The entire 10 min drive to Kathy's house to meet, I'm thinking about the run.  Stressing really.  I hear from Kathy she's only doing 13, and I thank my lucky stars and casually mention "me too".  Done.  Felt good to retract from the 18 miler that was looming over me.  But Kelly says she is doing 18. BAM.  Guilt.  "I should push myself" is what I'm thinking.  Then my body takes over and I start to cry.  Do I listen to body or my guilt?  I'm so torn.  I follow Kathy and Kelly in my car to our running spot start up.  I'm crying, talking to Heather on the phone, crying some more.  Feeling just way overwhelmed.  I tell myself to get my shit together as I see the rest of the team.  I get my fuel belt on, click DO WORKOUT on the Garmin and put one foot in front of the other.  Now, we're back to mile 4.5 and I'm turning around to head home.  MENTAL GAMES.  

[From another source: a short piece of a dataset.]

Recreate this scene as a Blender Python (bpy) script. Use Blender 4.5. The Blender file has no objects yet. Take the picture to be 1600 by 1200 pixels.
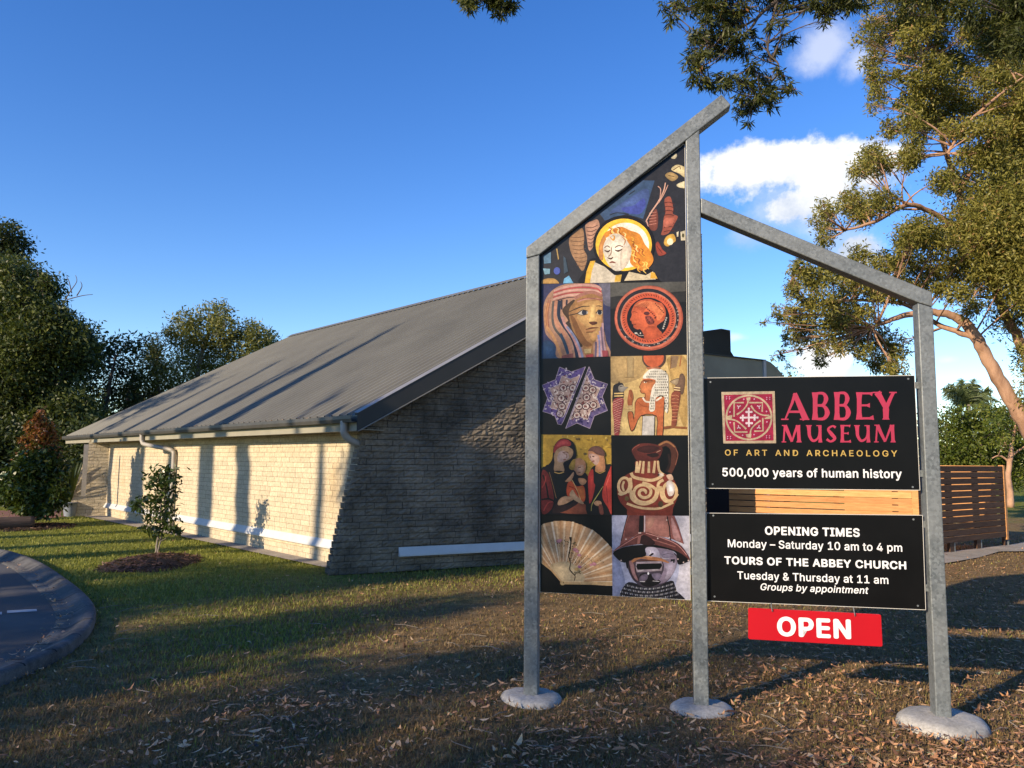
import bpy, bmesh, math
import numpy as np
from mathutils import Vector

# ------------------------------------------------------------------ camera, sky, sun, exposure
SC = bpy.context.scene
COL = SC.collection
FPX, PITCH, ROLL, CAMH = 1200.0, math.atan(119 / 1200), 0.0079, 1.5
_f = np.array([0, math.cos(PITCH), math.sin(PITCH)])
_r0 = np.array([1.0, 0, 0]); _u0 = np.array([0, -math.sin(PITCH), math.cos(PITCH)])
_r = math.cos(ROLL) * _r0 + math.sin(ROLL) * _u0
_u = -math.sin(ROLL) * _r0 + math.cos(ROLL) * _u0
EYE = np.array([0, 0, CAMH])
cd = bpy.data.cameras.new("camera"); cam = bpy.data.objects.new("camera", cd); COL.objects.link(cam)
cd.sensor_width = 36.0; cd.lens = 36.0 * FPX / 1600.0; cd.clip_start = 0.05; cd.clip_end = 3000
from mathutils import Matrix
m = Matrix([list(v) for v in np.stack([_r, _u, -_f], axis=1)]).to_4x4(); m.translation = Vector(EYE)
cam.matrix_world = m
SC.camera = cam

SUN_EL = math.radians(20)
LH = np.array([0.754, 0.657, 0.0])            # where the sunlight travels, seen from above
LN = np.array([0.657, -0.754, 0.0])
LD = LH * math.cos(SUN_EL) + np.array([0, 0, -math.sin(SUN_EL)])
sd_ = bpy.data.lights.new("sun", 'SUN'); sun = bpy.data.objects.new("sun", sd_); COL.objects.link(sun)
sd_.energy = 5.0; sd_.angle = math.radians(0.5); sd_.color = (1.0, 0.81, 0.57)
sun.rotation_euler = Vector(-LD).to_track_quat('Z', 'Y').to_euler()

SC.view_settings.view_transform = 'Standard'; SC.view_settings.look = 'None'
SC.view_settings.exposure = 0.65; SC.view_settings.gamma = 1.0
SC.render.engine = 'CYCLES'
SC.cycles.max_bounces = 6; SC.cycles.transparent_max_bounces = 6
SC.cycles.use_denoising = True

def ray(x, y): return _f * FPX + _r * (x - 800) - _u * (y - 600)
def on_ground(x, y, z=0.0):
    d = ray(x, y); return EYE + d * ((z - CAMH) / d[2])
def on_plane(x, y, P, n):
    d = ray(x, y); return EYE + d * (np.dot(P - EYE, n) / np.dot(d, n))
def at_depth(x, y, dep):
    d = ray(x, y); return EYE + d * (dep / d[1])
def lin(h):
    h = h.lstrip('#'); c = [int(h[i:i + 2], 16) / 255 for i in (0, 2, 4)]
    return [v / 12.92 if v <= 0.04045 else ((v + 0.055) / 1.055) ** 2.4 for v in c]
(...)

Today was not my run.  I came home, got myself together and then worked the rest of the morning.  I just started knocking stuff off the to-do list.  Feeling a little come off my shoulders with each completed task.  I'm going to try again tomorrow, only 12 miles, tack that on with today's 7 and I feel OK with that.  I need to learn to trust myself and my instincts better.  I knew before even getting dressed that today was not my run.  There's a difference between pushing through because you need motivation and pushing through exhaustion.  I'm exhausted.  I need to make sure that mentally I'm able to tackle those long runs.  I need to get myself prepared and organized so that I can turn it off when I hit the pavement and I need to listen to my body when it says "AA you need to rest!"  Maybe that's something we don't realize until we're out there.  Maybe I could have pushed through and would have felt like a million bucks afterwards.  Maybe I would have curled into the fetal position sucking my thumb and they'd have to carry me away in a straight jacket.  I tried and I'm not going to look at it as a failure, just a lesson.  

So for today, I'm going to cross things off my list and focus on clearing my head and hopefully tomorrow I'll get a little spring in my step and feel better through those miles.